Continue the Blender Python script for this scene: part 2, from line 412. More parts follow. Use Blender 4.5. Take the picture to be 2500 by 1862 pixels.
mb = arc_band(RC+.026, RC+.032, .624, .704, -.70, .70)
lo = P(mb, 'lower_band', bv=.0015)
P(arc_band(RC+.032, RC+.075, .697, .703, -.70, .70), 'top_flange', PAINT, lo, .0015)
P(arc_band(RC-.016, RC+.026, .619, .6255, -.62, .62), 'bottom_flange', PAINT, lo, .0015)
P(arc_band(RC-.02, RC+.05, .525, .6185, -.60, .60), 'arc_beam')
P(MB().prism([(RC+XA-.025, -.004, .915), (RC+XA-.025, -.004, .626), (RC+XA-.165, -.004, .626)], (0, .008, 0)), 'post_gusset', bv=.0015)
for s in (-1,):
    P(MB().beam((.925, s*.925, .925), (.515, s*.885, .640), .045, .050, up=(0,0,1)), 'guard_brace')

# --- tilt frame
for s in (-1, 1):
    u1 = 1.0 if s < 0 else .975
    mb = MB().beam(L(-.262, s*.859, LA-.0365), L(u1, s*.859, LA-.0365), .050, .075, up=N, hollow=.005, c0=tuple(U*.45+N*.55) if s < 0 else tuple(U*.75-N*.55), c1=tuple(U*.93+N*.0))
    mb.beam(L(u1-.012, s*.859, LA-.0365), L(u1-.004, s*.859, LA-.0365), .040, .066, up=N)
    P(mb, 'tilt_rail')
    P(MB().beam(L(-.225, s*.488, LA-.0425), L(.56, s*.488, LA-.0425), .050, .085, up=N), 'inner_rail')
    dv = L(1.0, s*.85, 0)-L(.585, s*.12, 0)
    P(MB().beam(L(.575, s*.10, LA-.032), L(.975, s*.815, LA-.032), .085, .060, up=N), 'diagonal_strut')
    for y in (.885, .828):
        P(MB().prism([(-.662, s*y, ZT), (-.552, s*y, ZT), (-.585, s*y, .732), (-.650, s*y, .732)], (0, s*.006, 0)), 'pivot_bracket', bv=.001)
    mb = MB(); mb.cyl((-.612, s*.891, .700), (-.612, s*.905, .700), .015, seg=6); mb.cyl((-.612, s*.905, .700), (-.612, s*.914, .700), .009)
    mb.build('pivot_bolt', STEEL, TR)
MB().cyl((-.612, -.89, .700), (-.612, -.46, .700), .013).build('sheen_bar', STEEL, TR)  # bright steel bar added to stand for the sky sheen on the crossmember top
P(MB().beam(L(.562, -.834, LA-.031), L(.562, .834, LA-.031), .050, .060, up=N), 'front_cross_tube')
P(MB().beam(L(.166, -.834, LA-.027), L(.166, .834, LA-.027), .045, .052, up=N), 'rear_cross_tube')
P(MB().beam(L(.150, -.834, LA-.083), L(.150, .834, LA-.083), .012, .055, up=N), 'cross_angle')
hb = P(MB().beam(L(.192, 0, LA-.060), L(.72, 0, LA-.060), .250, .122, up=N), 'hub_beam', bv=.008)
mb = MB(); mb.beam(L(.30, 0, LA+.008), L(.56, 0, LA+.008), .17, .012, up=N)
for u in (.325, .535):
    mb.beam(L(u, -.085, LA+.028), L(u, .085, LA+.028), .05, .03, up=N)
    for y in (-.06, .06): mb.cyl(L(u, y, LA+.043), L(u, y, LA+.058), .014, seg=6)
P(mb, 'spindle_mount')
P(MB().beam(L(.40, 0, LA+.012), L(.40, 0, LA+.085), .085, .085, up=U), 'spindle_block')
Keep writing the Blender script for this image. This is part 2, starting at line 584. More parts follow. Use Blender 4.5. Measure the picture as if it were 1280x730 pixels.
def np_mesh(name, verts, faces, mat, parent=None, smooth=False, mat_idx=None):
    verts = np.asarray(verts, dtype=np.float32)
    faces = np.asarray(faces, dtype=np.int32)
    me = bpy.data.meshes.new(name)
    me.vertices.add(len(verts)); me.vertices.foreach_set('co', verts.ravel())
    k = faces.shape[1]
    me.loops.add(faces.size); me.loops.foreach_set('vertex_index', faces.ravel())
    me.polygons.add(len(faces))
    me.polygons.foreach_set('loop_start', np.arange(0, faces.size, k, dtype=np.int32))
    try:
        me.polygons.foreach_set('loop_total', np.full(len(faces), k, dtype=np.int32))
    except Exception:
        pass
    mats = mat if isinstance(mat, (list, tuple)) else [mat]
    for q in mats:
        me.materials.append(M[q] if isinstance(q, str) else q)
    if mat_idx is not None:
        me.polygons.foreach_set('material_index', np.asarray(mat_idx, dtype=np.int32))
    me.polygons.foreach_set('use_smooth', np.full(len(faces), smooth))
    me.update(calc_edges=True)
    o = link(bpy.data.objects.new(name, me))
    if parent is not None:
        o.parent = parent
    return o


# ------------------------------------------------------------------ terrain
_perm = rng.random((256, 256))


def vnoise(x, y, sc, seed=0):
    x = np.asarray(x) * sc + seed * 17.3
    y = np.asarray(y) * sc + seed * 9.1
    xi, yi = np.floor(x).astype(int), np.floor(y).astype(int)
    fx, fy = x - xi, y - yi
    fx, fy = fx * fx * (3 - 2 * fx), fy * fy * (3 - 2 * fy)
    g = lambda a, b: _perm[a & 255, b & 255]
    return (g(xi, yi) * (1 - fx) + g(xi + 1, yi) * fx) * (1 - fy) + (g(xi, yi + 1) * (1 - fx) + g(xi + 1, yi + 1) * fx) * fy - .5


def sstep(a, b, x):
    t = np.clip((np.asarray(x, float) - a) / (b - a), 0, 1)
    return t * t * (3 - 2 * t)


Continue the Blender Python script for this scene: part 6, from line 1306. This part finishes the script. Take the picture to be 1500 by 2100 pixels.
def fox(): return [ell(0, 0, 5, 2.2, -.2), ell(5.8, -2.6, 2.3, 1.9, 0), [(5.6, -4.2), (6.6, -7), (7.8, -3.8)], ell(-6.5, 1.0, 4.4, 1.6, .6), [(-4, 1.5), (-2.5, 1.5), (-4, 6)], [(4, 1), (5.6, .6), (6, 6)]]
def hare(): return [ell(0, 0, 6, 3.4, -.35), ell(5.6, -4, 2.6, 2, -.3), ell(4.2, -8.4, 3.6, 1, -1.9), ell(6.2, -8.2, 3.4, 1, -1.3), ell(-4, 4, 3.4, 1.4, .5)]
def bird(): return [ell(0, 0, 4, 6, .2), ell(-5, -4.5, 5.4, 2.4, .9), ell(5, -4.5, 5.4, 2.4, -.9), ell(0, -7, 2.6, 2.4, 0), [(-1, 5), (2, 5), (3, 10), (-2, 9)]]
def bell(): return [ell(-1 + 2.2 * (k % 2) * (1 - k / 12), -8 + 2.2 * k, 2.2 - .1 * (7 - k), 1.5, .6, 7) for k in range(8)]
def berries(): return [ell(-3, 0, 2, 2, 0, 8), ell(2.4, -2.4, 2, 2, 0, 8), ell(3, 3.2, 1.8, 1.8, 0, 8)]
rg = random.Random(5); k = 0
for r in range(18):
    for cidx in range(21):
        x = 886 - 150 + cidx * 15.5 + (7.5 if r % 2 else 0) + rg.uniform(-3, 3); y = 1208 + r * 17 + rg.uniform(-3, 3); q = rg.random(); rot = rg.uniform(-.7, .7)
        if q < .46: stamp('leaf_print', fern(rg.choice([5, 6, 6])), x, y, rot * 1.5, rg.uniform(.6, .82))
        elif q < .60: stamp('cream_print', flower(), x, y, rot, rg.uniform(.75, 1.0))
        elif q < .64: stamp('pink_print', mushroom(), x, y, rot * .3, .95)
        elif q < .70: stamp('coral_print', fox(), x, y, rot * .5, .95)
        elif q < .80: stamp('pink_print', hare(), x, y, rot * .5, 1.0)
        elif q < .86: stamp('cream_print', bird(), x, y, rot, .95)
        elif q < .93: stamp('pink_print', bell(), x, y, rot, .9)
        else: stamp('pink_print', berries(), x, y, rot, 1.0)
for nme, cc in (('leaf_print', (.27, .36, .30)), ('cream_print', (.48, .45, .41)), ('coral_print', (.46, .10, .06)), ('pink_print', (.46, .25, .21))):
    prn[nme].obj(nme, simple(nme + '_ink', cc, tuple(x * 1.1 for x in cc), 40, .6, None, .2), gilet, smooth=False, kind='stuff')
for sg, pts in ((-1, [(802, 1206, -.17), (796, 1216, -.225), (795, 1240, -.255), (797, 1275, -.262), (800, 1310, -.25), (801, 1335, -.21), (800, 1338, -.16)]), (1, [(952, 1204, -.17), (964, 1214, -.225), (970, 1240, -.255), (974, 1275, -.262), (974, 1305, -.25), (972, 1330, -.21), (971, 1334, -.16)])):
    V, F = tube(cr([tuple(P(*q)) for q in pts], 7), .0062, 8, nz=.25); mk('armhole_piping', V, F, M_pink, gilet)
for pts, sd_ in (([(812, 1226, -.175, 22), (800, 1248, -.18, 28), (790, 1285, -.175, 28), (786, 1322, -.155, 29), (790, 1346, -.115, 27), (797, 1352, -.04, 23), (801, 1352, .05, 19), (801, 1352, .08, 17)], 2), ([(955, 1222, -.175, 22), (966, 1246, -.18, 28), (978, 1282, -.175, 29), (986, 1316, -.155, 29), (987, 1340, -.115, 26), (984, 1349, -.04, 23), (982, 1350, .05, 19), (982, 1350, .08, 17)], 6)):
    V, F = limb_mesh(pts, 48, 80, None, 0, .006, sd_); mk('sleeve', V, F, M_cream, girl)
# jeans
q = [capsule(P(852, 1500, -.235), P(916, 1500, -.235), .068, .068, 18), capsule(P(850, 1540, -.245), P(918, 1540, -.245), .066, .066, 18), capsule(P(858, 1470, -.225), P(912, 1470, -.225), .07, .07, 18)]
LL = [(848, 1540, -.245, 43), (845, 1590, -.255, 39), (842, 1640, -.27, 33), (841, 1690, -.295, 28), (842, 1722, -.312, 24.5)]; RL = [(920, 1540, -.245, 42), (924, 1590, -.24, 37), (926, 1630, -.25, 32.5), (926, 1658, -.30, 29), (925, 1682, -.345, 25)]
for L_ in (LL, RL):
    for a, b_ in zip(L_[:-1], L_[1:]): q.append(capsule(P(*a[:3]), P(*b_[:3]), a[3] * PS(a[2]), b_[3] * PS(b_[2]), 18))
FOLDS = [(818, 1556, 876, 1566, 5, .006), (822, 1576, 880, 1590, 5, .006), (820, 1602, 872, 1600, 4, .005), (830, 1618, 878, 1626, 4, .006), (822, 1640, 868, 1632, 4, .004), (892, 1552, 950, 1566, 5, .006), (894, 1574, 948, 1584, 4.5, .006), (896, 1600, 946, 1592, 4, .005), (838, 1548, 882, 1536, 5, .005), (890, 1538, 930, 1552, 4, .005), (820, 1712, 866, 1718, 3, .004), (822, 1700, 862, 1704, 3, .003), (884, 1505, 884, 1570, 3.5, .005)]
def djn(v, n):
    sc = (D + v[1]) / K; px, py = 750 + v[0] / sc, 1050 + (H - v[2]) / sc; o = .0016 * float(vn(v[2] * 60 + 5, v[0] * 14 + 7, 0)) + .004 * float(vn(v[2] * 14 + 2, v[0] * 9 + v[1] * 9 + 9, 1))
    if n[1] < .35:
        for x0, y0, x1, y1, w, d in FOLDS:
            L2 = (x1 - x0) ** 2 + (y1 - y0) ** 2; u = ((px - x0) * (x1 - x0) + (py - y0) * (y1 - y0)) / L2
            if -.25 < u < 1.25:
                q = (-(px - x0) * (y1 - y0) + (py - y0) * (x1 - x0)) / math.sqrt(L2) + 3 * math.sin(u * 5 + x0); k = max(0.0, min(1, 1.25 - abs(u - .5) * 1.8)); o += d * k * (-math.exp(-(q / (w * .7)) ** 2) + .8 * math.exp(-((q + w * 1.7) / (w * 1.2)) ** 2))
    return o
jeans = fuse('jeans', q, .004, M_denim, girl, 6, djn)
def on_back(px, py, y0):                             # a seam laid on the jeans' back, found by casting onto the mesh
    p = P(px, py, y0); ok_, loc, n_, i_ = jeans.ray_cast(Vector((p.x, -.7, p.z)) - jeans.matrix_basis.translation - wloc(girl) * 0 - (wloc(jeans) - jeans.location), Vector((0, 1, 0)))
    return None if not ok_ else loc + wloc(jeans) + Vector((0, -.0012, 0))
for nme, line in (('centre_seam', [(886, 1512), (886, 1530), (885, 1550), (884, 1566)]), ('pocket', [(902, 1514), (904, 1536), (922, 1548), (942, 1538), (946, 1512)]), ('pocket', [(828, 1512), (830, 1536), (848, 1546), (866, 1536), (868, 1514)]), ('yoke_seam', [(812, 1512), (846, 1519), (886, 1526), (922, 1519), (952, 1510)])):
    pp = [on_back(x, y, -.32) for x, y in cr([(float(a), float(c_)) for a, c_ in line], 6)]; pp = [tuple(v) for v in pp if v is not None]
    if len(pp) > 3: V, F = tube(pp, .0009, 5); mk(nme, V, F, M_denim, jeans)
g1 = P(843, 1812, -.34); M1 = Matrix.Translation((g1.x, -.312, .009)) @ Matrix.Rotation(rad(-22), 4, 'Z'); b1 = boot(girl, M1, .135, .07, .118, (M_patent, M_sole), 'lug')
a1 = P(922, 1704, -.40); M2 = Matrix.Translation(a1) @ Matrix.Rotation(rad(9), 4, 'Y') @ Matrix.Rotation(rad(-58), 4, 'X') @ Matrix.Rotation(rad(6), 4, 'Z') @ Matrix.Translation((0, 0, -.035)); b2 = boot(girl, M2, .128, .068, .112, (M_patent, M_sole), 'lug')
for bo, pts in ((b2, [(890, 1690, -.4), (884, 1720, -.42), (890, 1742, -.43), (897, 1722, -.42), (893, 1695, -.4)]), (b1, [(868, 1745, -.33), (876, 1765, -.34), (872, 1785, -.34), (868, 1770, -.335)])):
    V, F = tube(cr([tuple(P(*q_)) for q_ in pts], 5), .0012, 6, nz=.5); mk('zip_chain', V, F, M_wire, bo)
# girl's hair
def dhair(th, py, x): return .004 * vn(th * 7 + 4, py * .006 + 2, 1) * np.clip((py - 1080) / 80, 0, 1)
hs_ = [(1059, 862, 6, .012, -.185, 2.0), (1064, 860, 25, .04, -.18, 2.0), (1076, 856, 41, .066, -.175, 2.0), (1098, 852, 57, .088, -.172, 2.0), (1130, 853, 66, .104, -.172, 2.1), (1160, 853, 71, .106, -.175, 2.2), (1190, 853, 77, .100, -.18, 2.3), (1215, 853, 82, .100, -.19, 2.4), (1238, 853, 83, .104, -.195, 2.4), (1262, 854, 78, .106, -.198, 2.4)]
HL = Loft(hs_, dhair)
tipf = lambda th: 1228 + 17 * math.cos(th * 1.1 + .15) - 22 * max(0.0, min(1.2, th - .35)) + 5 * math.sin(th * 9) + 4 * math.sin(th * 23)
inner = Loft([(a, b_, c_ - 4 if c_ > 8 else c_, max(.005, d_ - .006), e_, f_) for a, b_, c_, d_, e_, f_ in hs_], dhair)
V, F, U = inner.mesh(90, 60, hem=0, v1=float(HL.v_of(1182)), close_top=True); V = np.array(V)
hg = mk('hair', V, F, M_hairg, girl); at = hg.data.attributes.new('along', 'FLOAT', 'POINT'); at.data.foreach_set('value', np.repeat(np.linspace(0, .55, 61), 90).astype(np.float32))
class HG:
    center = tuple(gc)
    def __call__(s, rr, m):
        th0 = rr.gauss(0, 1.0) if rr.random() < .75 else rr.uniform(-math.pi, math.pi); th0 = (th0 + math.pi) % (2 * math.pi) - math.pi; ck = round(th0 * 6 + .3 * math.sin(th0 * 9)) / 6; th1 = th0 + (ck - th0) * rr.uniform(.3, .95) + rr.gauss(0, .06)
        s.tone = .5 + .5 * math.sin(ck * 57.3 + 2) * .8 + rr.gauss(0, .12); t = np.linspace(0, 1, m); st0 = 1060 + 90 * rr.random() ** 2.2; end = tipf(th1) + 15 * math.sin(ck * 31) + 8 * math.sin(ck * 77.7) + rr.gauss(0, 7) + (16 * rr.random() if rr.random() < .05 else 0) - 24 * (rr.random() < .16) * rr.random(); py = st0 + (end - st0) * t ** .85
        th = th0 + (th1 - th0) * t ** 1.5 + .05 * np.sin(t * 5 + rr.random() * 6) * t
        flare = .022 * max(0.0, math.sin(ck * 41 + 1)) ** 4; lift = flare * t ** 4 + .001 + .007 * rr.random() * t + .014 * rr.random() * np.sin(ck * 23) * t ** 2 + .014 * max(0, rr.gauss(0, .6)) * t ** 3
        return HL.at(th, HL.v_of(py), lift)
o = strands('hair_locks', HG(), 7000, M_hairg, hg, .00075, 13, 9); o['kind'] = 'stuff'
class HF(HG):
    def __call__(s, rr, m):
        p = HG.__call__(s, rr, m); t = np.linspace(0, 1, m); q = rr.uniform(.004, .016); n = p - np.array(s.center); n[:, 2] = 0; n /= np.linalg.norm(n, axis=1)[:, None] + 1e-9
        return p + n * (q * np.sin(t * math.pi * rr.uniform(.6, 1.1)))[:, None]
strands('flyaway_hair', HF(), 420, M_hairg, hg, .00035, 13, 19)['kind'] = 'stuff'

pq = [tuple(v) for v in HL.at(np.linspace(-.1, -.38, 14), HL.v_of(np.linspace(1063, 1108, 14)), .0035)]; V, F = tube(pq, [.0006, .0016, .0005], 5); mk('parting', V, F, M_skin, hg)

★ ★ ★ ★

* **TASK BRIEF**:
Lines from the beginning of the data above through the line containing "s*.885, .640), .045, .050, up=(0,0,1)), 'guard_brace')" are to be returned exactly, and no others.

* **OUTPUT**:
Continue the Blender Python script for this scene: part 2, from line 412. More parts follow. Use Blender 4.5. Take the picture to be 2500 by 1862 pixels.
mb = arc_band(RC+.026, RC+.032, .624, .704, -.70, .70)
lo = P(mb, 'lower_band', bv=.0015)
P(arc_band(RC+.032, RC+.075, .697, .703, -.70, .70), 'top_flange', PAINT, lo, .0015)
P(arc_band(RC-.016, RC+.026, .619, .6255, -.62, .62), 'bottom_flange', PAINT, lo, .0015)
P(arc_band(RC-.02, RC+.05, .525, .6185, -.60, .60), 'arc_beam')
P(MB().prism([(RC+XA-.025, -.004, .915), (RC+XA-.025, -.004, .626), (RC+XA-.165, -.004, .626)], (0, .008, 0)), 'post_gusset', bv=.0015)
for s in (-1,):
    P(MB().beam((.925, s*.925, .925), (.515, s*.885, .640), .045, .050, up=(0,0,1)), 'guard_brace')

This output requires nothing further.